Thursday, April 24, 2014

Ruth the Riveter

Marilyn Delehant (L) and Ruth Johnson (my mom)
Goodyear plant, Havelock, NE 1945
My mom logged hundreds of hours in the B-29 bomber—but not in the way you might think. She was sixteen years old when she went to work in the Goodyear war plant located in Havelock, Nebraska. The year was 1945.

She lived on ‘H’ Street in Lincoln and took a bus to the factory for her 2pm to 10pm shift with her friend and co-worker, Marilyn Delehant. The normal shift ran from 3pm to 11pm, but because they were under the age of eighteen, they weren't allowed to work past 10pm. She remembers that about ninety percent of the workers in her plant were women.

This wasn't your ordinary after-school job for a teenage girl. This particular factory manufactured gas tanks for B-29 bombers—eleven rubberized, self-sealing tanks fitted side-by-side into each wing of the aircraft. The plant paid my mom extra because she was small enough to fit inside the tanks to do maintenance. She brought little fans into the tanks with her so she could keep cool as she worked—sanding rough patches of the layered rubber fabric that comprised the tanks, removing burrs, or affixing patches, as necessary.

She worked in the factory until her 17th birthday, August 14th, which also happened to be VJ Day. When news of the war’s end was announced, the factory workers abruptly stopped what they were doing and everyone flooded into Lincoln to celebrate. Everything shut down—businesses, buses  taxis, everything—and just as in cities across the United States, Lincoln found itself host to an enormous spontaneous block party. What an unbelievable way to celebrate a birthday!

Thursday, April 17, 2014

Publishing Timeline: Why so long?

I was offered my first book deal in October 2013—one that will see my debut novel, HOVER, published in June 2015.

October 2013 to June 2015. Twenty months.

I am repeatedly asked, “Don’t you mean June 2014?” It’s a legitimate question. To understand this better—especially in a world where we’re used to instant everything—we must first calibrate our internal calendars to traditional publishing time . . . something akin to geologic time if you’re not familiar with it.

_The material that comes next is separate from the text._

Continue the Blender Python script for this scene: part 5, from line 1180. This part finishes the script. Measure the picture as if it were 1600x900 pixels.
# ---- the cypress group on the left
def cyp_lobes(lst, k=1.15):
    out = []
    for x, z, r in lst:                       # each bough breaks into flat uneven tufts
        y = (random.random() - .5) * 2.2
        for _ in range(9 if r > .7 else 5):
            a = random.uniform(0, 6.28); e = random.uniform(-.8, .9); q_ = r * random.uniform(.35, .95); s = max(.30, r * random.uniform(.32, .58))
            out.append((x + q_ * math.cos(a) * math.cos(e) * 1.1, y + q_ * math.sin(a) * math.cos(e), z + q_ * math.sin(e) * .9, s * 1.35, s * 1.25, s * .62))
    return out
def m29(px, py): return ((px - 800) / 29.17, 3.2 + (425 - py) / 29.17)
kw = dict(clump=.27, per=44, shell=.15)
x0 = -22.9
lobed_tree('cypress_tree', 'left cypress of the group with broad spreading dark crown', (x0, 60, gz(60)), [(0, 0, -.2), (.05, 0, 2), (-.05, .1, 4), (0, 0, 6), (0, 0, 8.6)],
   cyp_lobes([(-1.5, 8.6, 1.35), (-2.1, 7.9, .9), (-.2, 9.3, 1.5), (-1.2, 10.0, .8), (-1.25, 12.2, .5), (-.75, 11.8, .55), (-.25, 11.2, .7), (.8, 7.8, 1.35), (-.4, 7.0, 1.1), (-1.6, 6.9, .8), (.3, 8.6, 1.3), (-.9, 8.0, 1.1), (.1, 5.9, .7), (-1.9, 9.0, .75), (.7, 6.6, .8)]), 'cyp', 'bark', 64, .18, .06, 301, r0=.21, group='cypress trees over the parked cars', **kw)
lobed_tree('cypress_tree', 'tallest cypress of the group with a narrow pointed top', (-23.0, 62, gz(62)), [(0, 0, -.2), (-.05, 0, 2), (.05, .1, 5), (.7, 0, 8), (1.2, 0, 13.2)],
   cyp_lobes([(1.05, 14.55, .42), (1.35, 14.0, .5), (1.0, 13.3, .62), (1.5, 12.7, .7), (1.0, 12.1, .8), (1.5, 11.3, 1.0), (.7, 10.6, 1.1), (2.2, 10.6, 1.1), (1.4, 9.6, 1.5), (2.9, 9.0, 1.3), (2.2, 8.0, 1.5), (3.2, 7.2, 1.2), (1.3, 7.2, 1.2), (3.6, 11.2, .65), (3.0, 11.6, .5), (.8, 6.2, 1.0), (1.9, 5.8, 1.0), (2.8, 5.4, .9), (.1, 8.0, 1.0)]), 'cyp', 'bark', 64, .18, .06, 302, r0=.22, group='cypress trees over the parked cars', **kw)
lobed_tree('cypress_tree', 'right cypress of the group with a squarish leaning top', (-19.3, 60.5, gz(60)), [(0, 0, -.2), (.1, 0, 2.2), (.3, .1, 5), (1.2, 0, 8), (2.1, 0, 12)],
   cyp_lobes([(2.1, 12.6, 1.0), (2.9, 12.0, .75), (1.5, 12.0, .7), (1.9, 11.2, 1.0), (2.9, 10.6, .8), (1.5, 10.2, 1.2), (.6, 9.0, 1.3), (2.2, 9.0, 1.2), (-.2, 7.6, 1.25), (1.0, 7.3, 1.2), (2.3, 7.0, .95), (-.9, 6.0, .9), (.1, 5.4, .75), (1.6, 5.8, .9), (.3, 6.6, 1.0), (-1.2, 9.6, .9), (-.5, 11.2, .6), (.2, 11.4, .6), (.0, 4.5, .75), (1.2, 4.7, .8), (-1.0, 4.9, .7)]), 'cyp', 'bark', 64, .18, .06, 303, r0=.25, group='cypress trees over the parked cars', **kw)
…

To bring a novel from its electronic form to a hard-covered, printed product takes far longer than one would expect. But a lot has to happen between the shaking of hands on a book deal to seeing a novel on the shelf—editorial revisions, copy edits, production of Advanced Bound Manuscripts (ABMs), hard cover art work, typesetting, production of Galleys, aka Advanced Reading Copies (ARCs), sales team pitches to booksellers, ARCs to reviewers and magazines, and finally, production.

In my specific case, two more factors come into play. The biggest? My publisher wants to market HOVER as a “summer beach read.” Just like the retail industry, there are established “seasons” in publishing. Booksellers make their buying decisions based on the season. Some major retailers buy their stock nine months in advance of the season in which they intend to sell it. At the time of my book deal in October, many retailers had already purchased what they were going to sell in June.

Secondly, I’m a debut author, and this requires a little more lead time. Think of a locomotive in terms of publicity and platform—it takes an enormous amount of time and effort to get the locomotive out of the train house, on the tracks and in motion. But once the train’s at speed, everything is in place for the next novel.  In my case, book two is scheduled for release one year after the first. And, fingers crossed, this will be the pattern for many years to come.